Matching consumer demand

While open innovation projects have the potential to accelerate new product development, Shinde warns that consumers have their own pace for experimentation. He gives the example of Quirky, a California-based company that aimed to connect inventors with relevant partners to bring new products to market in three to six months. Normally, NPD can take closer to two or three years. However, the company went bankrupt in 2015.

“They launched product after product and failed to realize that consumers’ appetite for experimentation in mass categories and home tools and appliances is limited,” Shinde said.  “Their development costs continued to rise and new products that were supposed to move off the shelf at a rapid pace did not. This caused the company to crumble.”

Quirky has since reinvented itself with new ownership and a new business model.

Regulatory know-how: Challenge or opportunity?

From a food ingredients perspective, regulation must be a top consideration for any entrepreneur, and it can be daunting. Shinde suggests that this is where partnering with a larger company can create an opportunity, speeding the route to market ahead of potential rivals who will face the same regulatory hurdles.

“It’s food at the end of the day, and you have to follow the regulations properly or you will quickly go out of business,” he said. “As a start-up you probably won’t have the regulatory expertise. But, large companies like Givaudan do. So, you can look at this as a hurdle or as an opportunity. If you look at it as an opportunity you can leverage the partnership to get a head start towards building a sustainable business.”
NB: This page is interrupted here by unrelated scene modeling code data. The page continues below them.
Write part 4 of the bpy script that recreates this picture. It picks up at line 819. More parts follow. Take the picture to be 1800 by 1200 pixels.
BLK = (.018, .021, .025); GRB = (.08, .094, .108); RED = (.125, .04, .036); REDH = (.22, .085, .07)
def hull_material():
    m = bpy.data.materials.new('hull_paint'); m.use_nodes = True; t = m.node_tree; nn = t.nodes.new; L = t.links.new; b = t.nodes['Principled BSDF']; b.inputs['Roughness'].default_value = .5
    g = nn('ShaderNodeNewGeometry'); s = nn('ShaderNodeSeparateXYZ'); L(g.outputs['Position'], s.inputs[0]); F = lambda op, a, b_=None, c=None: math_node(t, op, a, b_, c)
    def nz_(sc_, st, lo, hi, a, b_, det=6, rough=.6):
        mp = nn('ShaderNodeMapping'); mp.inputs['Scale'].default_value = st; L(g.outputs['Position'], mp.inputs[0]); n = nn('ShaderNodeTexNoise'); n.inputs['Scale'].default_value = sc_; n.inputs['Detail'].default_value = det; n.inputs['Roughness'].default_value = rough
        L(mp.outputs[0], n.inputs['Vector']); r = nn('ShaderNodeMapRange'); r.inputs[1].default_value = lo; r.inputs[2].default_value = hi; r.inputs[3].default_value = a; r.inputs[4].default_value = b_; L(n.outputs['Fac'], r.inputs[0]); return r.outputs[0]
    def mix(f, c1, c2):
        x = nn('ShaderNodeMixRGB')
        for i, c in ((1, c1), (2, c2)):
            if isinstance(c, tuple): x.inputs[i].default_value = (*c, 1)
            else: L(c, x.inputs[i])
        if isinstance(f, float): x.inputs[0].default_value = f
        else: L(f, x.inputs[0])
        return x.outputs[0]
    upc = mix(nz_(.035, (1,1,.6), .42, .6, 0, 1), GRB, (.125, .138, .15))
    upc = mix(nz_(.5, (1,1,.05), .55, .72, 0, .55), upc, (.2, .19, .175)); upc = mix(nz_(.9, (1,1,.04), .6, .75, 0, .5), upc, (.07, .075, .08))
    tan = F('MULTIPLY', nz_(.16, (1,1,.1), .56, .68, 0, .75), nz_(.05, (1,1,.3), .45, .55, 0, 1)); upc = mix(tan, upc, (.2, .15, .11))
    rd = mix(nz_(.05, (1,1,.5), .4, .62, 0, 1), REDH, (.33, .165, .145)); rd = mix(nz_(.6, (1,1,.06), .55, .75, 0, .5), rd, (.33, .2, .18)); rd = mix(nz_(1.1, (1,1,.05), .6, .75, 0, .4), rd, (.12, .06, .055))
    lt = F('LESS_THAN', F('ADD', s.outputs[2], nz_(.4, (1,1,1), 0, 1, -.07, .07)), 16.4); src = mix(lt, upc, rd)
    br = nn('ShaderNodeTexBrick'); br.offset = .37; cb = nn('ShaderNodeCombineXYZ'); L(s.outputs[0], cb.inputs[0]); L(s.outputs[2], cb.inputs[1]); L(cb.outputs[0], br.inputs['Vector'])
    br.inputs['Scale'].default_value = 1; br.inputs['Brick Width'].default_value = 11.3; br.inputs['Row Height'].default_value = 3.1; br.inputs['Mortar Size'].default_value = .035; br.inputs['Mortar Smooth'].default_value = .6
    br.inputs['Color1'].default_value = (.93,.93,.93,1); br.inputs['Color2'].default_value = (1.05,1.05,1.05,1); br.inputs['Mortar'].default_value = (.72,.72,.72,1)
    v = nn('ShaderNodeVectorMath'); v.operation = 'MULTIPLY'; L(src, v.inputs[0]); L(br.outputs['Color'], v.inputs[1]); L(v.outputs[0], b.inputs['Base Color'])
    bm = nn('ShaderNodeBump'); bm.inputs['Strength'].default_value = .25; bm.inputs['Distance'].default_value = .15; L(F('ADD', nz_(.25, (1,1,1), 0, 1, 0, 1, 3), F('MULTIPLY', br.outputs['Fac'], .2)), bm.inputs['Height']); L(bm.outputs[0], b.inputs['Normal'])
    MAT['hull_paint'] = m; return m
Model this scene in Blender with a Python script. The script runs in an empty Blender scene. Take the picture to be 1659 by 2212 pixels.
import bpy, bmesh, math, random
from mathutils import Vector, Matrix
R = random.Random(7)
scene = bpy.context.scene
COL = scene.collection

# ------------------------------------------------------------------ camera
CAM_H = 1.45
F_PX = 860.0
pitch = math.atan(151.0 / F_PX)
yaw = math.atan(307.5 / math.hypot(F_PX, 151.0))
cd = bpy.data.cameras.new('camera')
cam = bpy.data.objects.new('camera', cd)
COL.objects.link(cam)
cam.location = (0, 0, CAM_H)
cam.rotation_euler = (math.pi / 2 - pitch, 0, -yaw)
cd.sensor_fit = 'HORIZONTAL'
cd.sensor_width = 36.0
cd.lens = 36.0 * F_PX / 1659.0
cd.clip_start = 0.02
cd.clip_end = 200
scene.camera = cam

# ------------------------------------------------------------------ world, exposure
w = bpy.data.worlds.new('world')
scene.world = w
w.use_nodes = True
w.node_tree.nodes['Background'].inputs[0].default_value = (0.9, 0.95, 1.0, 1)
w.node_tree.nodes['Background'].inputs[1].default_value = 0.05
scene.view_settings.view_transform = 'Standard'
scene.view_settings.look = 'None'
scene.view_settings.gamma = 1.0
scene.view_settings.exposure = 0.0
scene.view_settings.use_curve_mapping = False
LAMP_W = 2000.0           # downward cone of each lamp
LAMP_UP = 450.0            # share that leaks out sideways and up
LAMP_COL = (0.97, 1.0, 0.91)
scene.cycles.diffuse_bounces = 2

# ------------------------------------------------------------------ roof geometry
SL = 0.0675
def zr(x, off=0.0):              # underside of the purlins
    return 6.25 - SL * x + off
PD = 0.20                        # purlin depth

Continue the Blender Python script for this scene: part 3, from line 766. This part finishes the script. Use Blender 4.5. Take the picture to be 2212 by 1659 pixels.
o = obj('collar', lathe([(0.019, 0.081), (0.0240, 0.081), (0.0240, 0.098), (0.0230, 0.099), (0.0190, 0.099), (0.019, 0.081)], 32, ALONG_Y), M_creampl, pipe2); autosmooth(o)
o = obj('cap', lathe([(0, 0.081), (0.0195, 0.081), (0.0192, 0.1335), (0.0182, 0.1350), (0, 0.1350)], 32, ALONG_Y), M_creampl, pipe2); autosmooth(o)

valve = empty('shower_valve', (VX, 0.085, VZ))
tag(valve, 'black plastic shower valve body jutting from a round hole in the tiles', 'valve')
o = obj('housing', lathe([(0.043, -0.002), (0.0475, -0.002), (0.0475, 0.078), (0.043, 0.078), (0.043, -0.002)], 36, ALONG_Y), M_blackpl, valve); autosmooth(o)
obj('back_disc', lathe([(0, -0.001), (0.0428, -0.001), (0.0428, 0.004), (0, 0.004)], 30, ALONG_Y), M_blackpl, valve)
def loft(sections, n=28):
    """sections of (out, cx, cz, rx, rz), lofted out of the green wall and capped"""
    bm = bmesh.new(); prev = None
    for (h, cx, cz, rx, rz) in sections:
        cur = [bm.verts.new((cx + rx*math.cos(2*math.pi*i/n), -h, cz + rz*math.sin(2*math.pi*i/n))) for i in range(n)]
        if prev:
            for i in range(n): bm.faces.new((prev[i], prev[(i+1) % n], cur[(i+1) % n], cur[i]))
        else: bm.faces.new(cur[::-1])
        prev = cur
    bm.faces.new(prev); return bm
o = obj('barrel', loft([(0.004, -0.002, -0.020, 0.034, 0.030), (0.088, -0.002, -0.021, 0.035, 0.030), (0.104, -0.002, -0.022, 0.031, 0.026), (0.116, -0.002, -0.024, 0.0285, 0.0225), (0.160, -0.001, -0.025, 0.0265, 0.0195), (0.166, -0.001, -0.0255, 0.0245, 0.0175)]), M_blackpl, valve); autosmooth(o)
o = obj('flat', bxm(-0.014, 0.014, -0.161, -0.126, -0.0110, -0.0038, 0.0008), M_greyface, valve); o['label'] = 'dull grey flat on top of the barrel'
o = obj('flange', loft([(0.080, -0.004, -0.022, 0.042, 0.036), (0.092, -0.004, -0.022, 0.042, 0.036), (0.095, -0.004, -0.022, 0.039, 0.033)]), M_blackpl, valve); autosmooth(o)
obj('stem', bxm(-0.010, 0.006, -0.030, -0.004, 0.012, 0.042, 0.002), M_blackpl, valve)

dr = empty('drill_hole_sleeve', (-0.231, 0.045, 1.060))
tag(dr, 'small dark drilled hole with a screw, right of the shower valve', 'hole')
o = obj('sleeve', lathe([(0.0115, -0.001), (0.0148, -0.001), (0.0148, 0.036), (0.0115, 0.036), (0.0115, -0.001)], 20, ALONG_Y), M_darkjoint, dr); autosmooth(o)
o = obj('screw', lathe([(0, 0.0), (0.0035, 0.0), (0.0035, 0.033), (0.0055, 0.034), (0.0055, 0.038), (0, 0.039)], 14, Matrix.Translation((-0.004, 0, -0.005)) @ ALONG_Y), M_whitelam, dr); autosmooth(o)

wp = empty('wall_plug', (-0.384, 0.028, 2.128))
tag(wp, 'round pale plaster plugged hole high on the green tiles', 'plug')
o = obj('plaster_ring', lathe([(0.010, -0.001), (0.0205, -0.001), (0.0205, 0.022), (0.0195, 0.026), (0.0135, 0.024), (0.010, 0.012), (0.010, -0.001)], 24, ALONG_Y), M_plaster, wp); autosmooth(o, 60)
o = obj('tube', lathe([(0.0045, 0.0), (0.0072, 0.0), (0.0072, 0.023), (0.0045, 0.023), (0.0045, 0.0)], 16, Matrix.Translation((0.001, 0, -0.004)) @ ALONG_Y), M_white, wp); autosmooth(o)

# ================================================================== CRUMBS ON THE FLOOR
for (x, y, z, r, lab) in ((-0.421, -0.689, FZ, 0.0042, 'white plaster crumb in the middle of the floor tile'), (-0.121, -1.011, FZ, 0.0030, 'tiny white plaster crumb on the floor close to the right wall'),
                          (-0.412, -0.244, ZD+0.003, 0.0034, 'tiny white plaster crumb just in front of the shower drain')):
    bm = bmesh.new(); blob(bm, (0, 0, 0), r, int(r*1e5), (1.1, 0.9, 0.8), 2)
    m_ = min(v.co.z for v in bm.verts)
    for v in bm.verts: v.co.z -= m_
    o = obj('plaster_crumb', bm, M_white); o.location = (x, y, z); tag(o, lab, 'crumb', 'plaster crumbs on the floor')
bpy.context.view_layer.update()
Collaborate, don’t dictate

For food ingredient start-ups seeking partnerships, there are plenty of other advantages of collaborating with a large company, including access to expertise and new sales channels.

“It is important for small companies to play a role in the sales process, even if the partnership is simply about a larger company using their ingredient in a new concept or application.
 

But you don’t just hand over your product and expect them to sell it or use it – you have to be present yourself too. At the same time, start-ups might feel the need to control the process. That creates a general lack of trust. You have to strike a balance. Approach the engagement through the lens of collaboration and learning.”

Shinde added:

“Keep it simple at the end of the day. Enjoy the process of creating an innovative product collaboratively, and success will follow.”